‘Space loogie’ or Harry Potter villain? Video shows odd formation in Australia sky
A dark mass with wispy tendrils shocked viewers in Sydney, Australia, as it floated across the sky.
TikTok videos showing the weird formation, posted on Feb. 18 and Feb. 20, have received over 14 million combined views, and people are scrambling for answers.
“That’s obviously an Obscurus,” one comment said, referencing a dangerous force from the “Harry Potter” series.
“[Doesn’t] that mean Voldemort is back or something like that,” another comment said.
Others commented that they thought it was part of the Blue Beam project, a debunked conspiracy theory that says NASA and the United Nations are working together with the Antichrist to simulate the Second Coming and unite the world under a single religion to establish a “New World Order,” according to Myth Detector.
“Best picture I’ve ever seen of something in the sky … congrats,” one comment said. “That is a space loogie.”
So, what is it?
Among the outlandish possibilities scattered in the TikTok comment section, many suggested that the weird tendrils in the sky were actually a scud cloud.

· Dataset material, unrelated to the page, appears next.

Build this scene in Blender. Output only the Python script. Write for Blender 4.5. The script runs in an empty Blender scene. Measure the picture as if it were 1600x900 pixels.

Scud clouds are “small, ragged, low cloud fragments that are unattached to a larger cloud base and often seen with and behind cold fronts and thunderstorm gust fronts,” according to the National Oceanic and Atmospheric Administration.
Sydney has experienced record rainfall in February, accompanied by large thunderstorms, according to 9News, including in the days leading up to sightings of the mysterious sky formation.
Martin Singh, a senior lecturer from the School of Earth, Atmosphere, and Environment at Monash University, told Yahoo News that, while a strange formation, he also believed it was a scud cloud or something similar.
“Sometimes these clouds are formed when rain evaporates below a parent storm, moistening the air and eventually leading to a secondary cloud formation,” Singh told Yahoo News Australia. “Under these conditions, they are not part of an organised updraft, and so they can take on a ragged appearance.”
Still, TikTok users were baffled by the formation.
“I guess I just learned what a scud cloud was,” one comment said.
“How does every one [know] what a scud cloud is all of a sudden?” another asked.
Singh told Yahoo News that scud clouds are common but that the one filmed was “fairly extreme.”
“My guess would be that it is partly the position of the sun which makes the cloud look so dark, and partly that the cloud is quite close to the observer, so you can see the details of the cloud edge better than usual,” Singh told Yahoo News Australia.